* **EXERCISE BRIEF**: Set down, word for word, only the lines from the start of the records through the line bearing "8).build('foot_rail', DARKPL, br)"; include no pictures.
* begin *
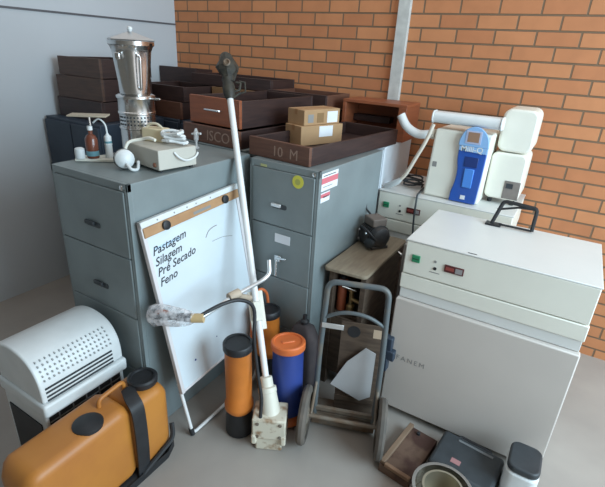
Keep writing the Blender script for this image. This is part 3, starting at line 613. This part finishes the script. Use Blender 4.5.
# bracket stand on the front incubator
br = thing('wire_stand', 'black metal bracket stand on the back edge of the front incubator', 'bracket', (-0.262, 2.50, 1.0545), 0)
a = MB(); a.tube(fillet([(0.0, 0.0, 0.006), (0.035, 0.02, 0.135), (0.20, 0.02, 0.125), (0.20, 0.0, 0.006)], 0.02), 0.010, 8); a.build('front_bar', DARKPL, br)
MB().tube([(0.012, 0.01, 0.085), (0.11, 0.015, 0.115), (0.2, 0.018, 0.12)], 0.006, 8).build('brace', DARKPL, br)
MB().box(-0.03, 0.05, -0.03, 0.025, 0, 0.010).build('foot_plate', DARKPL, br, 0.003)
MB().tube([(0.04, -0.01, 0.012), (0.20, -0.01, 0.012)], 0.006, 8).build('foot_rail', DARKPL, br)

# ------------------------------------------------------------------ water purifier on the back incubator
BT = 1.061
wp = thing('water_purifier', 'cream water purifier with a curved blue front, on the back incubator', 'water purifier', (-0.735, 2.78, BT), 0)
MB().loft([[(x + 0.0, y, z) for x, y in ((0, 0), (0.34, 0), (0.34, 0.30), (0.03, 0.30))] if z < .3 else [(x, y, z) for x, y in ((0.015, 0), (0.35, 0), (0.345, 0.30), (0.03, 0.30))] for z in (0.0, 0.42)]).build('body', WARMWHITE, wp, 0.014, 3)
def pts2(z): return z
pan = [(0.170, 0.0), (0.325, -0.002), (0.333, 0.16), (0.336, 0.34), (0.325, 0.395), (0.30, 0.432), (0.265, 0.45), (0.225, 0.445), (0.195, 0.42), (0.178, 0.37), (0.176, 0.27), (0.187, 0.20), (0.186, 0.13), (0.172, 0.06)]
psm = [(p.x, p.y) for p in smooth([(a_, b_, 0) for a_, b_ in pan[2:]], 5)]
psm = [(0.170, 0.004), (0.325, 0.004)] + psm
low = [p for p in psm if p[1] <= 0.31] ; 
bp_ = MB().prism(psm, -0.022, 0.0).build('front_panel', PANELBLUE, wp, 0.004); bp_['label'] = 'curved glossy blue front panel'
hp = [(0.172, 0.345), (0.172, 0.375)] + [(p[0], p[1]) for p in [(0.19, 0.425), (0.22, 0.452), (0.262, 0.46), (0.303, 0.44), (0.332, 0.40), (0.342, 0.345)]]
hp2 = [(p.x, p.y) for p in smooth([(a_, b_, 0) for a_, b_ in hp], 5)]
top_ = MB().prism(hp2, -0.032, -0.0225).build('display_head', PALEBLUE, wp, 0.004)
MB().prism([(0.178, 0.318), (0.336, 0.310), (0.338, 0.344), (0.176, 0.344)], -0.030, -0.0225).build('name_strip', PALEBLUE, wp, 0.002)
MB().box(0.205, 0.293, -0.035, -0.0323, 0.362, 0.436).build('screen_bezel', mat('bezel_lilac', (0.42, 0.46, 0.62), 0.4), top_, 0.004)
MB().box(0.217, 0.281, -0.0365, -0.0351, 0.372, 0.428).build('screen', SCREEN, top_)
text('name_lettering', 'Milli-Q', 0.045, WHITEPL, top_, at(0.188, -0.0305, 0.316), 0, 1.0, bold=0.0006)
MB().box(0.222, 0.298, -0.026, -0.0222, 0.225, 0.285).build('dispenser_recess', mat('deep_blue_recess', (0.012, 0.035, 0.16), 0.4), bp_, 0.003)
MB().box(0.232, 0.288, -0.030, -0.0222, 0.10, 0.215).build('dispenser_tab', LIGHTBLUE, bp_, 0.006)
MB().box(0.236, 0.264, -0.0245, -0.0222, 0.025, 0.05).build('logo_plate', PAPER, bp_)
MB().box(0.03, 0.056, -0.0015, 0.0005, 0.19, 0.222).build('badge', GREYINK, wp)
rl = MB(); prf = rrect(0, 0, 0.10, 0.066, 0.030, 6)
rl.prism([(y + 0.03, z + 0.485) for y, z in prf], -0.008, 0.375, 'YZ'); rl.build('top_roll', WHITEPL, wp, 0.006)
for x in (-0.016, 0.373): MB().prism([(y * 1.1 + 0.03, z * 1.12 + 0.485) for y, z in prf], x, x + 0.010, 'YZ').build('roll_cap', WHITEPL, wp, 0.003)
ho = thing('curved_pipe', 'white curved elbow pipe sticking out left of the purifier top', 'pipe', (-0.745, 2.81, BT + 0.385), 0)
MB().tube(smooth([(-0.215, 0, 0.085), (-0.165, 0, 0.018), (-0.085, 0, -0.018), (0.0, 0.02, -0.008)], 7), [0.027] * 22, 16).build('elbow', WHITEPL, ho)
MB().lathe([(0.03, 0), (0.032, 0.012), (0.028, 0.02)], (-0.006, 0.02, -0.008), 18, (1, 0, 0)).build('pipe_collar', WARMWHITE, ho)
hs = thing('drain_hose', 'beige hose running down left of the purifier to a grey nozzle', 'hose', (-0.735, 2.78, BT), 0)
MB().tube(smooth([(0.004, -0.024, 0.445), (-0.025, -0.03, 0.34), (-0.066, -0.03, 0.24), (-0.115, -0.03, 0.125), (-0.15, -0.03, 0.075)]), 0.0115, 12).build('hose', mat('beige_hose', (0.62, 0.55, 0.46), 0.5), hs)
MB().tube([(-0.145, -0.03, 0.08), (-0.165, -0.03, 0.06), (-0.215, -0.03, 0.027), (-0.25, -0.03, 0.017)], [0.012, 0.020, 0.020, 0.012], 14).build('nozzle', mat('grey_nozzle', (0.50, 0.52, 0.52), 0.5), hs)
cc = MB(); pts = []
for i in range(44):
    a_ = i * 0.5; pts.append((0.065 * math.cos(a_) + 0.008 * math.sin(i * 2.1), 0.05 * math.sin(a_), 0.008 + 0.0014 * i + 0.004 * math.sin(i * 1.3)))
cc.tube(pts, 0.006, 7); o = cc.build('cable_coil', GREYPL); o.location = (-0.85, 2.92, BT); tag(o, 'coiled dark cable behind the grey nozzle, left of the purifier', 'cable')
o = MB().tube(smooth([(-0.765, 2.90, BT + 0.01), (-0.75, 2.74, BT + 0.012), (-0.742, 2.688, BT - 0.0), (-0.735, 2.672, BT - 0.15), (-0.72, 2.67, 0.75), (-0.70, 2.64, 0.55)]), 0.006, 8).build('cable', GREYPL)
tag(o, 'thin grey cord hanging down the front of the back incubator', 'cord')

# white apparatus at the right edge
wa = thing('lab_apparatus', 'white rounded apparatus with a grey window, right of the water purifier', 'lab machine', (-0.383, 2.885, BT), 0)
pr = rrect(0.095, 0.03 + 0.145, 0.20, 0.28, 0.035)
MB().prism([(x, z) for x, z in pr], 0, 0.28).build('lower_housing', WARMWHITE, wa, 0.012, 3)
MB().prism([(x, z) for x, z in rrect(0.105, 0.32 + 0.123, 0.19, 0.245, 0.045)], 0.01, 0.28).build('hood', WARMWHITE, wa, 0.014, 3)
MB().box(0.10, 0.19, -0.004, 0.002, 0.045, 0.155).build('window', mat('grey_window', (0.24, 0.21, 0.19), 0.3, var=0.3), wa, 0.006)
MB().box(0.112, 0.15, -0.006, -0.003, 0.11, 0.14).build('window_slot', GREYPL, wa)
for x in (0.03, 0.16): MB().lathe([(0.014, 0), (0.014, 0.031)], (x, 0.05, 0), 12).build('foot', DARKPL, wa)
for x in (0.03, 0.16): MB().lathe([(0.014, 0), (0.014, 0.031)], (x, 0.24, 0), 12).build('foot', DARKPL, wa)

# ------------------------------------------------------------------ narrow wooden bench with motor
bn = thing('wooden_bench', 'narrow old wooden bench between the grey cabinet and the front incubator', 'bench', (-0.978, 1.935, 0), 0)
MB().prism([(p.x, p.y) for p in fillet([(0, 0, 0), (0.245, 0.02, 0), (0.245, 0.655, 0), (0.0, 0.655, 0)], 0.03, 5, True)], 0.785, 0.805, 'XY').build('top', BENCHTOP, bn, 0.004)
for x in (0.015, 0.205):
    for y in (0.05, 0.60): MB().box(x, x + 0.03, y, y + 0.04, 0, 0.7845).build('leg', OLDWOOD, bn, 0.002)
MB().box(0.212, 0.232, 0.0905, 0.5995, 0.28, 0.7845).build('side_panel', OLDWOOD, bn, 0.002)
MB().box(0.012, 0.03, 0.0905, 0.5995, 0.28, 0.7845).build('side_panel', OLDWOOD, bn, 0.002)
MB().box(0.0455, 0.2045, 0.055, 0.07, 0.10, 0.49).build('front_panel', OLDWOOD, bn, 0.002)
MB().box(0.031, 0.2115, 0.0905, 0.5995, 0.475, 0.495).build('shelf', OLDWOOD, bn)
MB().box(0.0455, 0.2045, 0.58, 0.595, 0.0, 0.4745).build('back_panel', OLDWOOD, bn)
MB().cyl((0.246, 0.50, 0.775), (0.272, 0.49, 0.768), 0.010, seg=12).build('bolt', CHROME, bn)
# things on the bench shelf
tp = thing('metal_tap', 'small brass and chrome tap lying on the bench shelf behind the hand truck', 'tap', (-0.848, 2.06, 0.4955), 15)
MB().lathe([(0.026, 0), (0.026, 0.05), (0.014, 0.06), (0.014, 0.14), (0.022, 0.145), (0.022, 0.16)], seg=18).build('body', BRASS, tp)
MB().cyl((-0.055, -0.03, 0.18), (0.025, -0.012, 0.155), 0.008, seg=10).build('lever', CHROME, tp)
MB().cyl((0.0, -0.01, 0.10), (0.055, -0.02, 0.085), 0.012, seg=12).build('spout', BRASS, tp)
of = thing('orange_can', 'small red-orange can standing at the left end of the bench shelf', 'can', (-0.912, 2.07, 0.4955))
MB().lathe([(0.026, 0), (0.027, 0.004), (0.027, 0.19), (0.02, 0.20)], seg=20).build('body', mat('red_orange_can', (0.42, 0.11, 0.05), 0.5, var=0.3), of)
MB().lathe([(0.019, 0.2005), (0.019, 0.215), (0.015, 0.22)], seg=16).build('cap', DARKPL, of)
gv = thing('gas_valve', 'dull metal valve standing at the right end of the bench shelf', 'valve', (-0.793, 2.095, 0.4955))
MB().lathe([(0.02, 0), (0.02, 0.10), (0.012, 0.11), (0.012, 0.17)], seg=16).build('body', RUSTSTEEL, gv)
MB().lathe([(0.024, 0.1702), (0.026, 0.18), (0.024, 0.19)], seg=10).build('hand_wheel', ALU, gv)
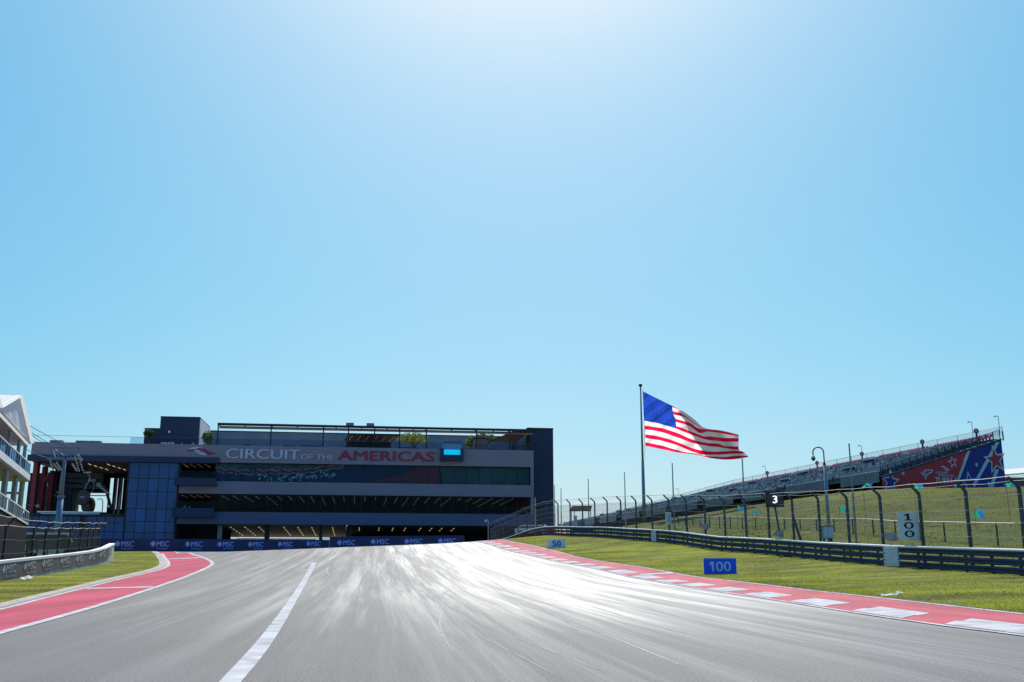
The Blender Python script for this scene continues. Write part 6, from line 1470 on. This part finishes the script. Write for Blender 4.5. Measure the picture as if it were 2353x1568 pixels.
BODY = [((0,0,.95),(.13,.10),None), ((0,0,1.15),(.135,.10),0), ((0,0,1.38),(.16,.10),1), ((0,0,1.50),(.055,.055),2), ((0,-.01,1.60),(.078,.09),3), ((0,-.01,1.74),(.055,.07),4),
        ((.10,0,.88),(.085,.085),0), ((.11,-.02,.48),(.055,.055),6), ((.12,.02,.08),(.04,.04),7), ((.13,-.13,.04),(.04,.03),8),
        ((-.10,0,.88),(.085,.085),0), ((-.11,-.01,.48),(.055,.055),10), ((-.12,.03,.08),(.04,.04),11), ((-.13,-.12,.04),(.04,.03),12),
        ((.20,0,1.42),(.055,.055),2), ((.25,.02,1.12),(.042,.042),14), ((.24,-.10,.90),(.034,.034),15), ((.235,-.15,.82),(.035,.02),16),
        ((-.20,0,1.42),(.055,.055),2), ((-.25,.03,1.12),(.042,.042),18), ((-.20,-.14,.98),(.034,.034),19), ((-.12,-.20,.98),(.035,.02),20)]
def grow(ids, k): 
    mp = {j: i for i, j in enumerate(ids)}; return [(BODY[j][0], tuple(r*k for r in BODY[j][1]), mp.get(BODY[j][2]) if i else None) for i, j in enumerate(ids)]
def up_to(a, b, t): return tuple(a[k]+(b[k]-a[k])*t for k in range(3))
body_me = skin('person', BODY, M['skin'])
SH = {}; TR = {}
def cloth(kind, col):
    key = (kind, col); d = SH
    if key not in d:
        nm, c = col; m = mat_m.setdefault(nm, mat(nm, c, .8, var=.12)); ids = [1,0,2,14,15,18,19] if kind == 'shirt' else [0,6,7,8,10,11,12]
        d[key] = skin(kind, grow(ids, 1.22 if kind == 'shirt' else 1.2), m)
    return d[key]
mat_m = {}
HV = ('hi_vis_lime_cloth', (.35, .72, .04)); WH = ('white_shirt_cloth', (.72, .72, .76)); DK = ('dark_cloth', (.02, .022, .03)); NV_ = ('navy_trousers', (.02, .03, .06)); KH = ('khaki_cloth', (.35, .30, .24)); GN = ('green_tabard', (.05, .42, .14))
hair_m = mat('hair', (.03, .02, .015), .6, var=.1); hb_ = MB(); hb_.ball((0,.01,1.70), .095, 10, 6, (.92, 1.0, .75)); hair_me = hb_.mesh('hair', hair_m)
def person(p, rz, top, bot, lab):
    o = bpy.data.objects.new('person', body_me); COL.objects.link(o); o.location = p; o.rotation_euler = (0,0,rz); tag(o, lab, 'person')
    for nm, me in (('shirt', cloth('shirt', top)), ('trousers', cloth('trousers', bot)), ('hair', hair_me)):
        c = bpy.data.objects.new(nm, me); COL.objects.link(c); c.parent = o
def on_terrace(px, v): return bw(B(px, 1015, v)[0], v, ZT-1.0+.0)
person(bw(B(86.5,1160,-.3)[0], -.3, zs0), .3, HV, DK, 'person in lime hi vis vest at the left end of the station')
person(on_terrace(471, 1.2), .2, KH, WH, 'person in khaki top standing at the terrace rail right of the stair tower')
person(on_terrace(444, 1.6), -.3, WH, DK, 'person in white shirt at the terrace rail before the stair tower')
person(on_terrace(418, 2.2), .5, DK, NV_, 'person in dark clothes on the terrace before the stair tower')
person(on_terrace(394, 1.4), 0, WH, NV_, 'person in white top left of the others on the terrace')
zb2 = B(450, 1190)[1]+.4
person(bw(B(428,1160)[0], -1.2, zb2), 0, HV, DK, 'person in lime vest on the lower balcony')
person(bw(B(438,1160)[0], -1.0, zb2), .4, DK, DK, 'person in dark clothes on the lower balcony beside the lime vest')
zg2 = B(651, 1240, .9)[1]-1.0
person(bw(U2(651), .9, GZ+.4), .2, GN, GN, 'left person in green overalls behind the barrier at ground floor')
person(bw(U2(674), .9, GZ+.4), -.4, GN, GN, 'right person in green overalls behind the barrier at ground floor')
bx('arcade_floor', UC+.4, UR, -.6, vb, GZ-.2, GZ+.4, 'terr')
* end *
* **RIGHT ANSWER**:
Keep writing the Blender script for this image. This is part 3, starting at line 613. This part finishes the script. Use Blender 4.5.
# bracket stand on the front incubator
br = thing('wire_stand', 'black metal bracket stand on the back edge of the front incubator', 'bracket', (-0.262, 2.50, 1.0545), 0)
a = MB(); a.tube(fillet([(0.0, 0.0, 0.006), (0.035, 0.02, 0.135), (0.20, 0.02, 0.125), (0.20, 0.0, 0.006)], 0.02), 0.010, 8); a.build('front_bar', DARKPL, br)
MB().tube([(0.012, 0.01, 0.085), (0.11, 0.015, 0.115), (0.2, 0.018, 0.12)], 0.006, 8).build('brace', DARKPL, br)
MB().box(-0.03, 0.05, -0.03, 0.025, 0, 0.010).build('foot_plate', DARKPL, br, 0.003)
MB().tube([(0.04, -0.01, 0.012), (0.20, -0.01, 0.012)], 0.006, 8).build('foot_rail', DARKPL, br)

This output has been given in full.